What? Oh. I've been awakened by Nightmare at Canary Wharf (BBC2). Janet Street-Porter, the female Mick Jagger, her head drenched in red hair and every movement painful, is depressed about desks. She's trying to set up a live cable- TV channel under the beady eye of Kelvin MacKenzie, former editor of the Sun. And as if that weren't enough, she's got to do it in six months and her minions want to deny her a custom-built solid wood desk, because it's too expensive. Would Anneka Rice have to deal with such insensitivity? Later, Janet says she doesn't like desks after all: "They're something men invented to make women feel inferior." But surely the same could be said of TV - and was, by Janet Street-Porter, in her famous Edinburgh speech, when she named the three M-words characteristic of the medium: Male, Middle-class and Mediocre. All three came back to haunt her weird and wacky, raw, live-TV channel. Like 20 per cent of her staff, she was hired as the fall guy: within 12 weeks of the start of broadcasting, some trucks had failed to arrive and Janet had gone. In her place was rugby league and topless darts.
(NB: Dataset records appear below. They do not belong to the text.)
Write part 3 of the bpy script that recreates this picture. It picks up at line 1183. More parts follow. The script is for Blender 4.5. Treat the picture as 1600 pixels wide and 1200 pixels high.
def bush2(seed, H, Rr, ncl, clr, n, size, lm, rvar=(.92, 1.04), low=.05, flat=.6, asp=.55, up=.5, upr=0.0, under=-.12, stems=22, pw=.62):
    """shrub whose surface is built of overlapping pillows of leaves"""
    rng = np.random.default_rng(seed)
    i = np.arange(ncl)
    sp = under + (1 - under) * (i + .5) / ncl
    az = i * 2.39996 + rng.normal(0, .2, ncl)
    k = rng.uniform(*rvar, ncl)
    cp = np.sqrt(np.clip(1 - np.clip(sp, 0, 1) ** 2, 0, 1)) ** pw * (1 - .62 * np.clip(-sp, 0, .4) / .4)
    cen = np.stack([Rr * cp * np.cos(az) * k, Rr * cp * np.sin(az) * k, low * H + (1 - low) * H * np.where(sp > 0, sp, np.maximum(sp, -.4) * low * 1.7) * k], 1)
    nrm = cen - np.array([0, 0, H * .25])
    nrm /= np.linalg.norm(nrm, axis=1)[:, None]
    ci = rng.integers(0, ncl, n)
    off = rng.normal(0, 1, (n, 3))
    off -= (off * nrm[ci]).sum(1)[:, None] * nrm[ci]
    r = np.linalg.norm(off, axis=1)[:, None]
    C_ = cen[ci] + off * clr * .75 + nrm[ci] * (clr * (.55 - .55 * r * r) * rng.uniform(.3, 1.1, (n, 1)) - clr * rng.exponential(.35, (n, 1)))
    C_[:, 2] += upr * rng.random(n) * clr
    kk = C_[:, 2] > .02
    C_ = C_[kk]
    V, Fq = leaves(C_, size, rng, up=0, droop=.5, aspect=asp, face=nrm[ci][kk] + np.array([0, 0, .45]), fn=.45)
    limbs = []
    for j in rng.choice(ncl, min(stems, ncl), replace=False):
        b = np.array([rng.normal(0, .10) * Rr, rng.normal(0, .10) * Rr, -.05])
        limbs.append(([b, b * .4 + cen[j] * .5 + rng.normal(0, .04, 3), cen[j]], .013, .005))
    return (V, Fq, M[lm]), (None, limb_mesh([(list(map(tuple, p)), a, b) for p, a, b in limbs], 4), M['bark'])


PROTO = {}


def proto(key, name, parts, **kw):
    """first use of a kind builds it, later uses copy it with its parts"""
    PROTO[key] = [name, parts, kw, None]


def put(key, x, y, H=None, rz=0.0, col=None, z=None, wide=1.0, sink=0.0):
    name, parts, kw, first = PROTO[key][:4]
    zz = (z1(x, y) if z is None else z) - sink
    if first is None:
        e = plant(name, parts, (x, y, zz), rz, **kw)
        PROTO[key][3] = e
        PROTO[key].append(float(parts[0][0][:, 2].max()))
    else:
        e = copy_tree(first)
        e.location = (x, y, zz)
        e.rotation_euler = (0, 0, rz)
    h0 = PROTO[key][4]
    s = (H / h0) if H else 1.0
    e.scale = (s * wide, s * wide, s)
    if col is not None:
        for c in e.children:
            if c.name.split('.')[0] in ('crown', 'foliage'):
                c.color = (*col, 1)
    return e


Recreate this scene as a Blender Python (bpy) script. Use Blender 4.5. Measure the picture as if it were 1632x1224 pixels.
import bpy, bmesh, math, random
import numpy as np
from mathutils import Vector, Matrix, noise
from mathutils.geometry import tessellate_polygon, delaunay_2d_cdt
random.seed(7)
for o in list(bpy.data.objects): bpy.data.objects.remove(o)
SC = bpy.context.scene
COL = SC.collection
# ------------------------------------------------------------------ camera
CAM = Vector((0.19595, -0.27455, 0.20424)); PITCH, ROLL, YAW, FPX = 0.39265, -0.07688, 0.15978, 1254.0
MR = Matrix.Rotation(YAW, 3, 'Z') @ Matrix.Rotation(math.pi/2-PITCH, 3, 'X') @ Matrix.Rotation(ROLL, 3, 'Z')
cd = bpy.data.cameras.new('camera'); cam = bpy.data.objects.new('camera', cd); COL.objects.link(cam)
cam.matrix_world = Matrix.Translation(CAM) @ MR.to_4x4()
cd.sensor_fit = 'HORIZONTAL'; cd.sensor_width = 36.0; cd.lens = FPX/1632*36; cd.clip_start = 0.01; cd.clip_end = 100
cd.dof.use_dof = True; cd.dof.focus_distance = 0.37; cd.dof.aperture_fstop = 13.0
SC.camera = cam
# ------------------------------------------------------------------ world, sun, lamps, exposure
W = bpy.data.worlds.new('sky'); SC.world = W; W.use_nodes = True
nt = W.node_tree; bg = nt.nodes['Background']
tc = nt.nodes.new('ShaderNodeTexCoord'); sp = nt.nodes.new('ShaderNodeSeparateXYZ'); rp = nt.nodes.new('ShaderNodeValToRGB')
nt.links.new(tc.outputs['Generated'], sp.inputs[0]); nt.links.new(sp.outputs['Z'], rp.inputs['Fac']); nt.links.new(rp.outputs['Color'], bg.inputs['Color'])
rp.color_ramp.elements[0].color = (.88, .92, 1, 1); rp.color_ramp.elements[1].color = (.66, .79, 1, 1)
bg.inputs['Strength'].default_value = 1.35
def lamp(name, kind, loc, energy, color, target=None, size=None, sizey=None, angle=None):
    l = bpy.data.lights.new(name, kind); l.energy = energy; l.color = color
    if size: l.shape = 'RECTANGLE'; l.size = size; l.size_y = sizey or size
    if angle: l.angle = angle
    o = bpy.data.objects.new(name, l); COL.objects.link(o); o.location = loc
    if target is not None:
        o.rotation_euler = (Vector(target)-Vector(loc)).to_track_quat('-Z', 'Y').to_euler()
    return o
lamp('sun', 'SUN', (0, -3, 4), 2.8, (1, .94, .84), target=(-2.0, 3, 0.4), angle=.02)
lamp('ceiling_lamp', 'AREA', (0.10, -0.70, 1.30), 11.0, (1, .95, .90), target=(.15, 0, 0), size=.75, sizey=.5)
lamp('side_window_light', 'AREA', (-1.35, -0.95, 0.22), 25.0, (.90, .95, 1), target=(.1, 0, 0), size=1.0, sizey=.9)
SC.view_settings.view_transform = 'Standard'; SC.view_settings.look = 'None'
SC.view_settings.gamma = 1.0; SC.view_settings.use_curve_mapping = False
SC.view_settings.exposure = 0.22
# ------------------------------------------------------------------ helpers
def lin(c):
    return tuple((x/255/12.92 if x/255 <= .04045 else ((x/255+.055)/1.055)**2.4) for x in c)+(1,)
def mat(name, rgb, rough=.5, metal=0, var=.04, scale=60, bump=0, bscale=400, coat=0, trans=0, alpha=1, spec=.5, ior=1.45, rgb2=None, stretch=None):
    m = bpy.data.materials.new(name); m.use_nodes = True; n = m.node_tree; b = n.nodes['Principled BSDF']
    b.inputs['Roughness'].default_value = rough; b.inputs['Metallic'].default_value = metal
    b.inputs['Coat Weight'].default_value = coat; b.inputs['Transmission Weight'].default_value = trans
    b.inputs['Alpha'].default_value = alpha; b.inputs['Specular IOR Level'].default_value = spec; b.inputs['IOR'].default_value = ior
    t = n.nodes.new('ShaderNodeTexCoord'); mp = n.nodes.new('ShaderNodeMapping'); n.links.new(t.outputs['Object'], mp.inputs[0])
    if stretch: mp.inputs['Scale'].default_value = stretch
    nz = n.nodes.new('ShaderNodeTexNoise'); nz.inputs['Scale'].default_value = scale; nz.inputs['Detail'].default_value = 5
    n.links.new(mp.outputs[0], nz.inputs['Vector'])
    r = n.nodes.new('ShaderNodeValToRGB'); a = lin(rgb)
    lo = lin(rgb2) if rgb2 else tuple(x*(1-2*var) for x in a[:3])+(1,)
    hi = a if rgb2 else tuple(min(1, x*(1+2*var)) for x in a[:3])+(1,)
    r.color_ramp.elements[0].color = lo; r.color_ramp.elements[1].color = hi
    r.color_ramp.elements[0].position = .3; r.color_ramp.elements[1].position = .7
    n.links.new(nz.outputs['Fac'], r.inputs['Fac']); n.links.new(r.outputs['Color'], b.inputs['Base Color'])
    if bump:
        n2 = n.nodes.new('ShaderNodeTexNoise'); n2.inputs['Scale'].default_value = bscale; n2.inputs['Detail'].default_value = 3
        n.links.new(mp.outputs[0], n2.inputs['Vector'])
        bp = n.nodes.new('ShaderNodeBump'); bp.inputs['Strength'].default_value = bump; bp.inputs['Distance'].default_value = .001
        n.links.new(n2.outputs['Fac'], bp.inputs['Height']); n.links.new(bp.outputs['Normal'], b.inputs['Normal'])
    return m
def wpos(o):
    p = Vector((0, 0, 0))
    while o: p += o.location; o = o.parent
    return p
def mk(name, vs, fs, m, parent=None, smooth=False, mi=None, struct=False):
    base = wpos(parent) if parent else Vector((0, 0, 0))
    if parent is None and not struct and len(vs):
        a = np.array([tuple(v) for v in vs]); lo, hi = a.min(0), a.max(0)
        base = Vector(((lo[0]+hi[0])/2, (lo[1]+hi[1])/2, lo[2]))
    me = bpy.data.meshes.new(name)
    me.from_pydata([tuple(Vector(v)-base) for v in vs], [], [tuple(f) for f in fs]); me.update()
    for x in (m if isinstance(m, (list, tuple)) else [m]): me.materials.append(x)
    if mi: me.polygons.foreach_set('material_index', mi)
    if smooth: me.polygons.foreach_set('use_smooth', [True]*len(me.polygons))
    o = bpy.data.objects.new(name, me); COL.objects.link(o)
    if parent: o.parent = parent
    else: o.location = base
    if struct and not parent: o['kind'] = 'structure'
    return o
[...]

True, she doesn't have much grace as a boss. She says that being a perfectionist is a bit like an illness, and she duly comes across as a feverish child, having petulant fits. She bought a lot of technology that doesn't work, and her idea of news involves a presenter in plaid trousers running about the studio saying, "Lots of things happening in the world right now. Let's get some news with Imogen!" Imogen, collapsed in a chair, shows us a photo from a newspaper and expresses hearty concern about some disaster or other. This is real, this is live ... and it needs some good editing.

Lots of things happening in the world right now, including me writhing this live, by the way. (Whoops. Hold on. Technical failure - lost me Tippex. "Writing", not "writhing".) I'm learning how to watch these nasty Secret Lives programmes: you just suspend judgement, expunge all compassion and view the targeted personality as a pure freak of nature. Then it all makes sense. Howard Hughes (C4) was as freaky as several billionaires put together. After a promising start as a rich and handsome philanderer, Hollywood mogul and airplane enthusiast, he succumbed in the end to an extravagant form of shyness. Quite a life: you have affairs with all the leading actors and actresses of your time then retreat to the top floor of a Nevada hotel to sit naked among jars of your own urine, with just a few Mormons for company. He communicated with his "spokesman" by letter, daily. When the spokesman asked for a meeting in person, Hughes declined, explaining that if the fellow saw his physical appearance and the manner in which he neglected himself and his environment, he would never be able to represent Hughes with the same amount of enthusiasm. I know that feeling.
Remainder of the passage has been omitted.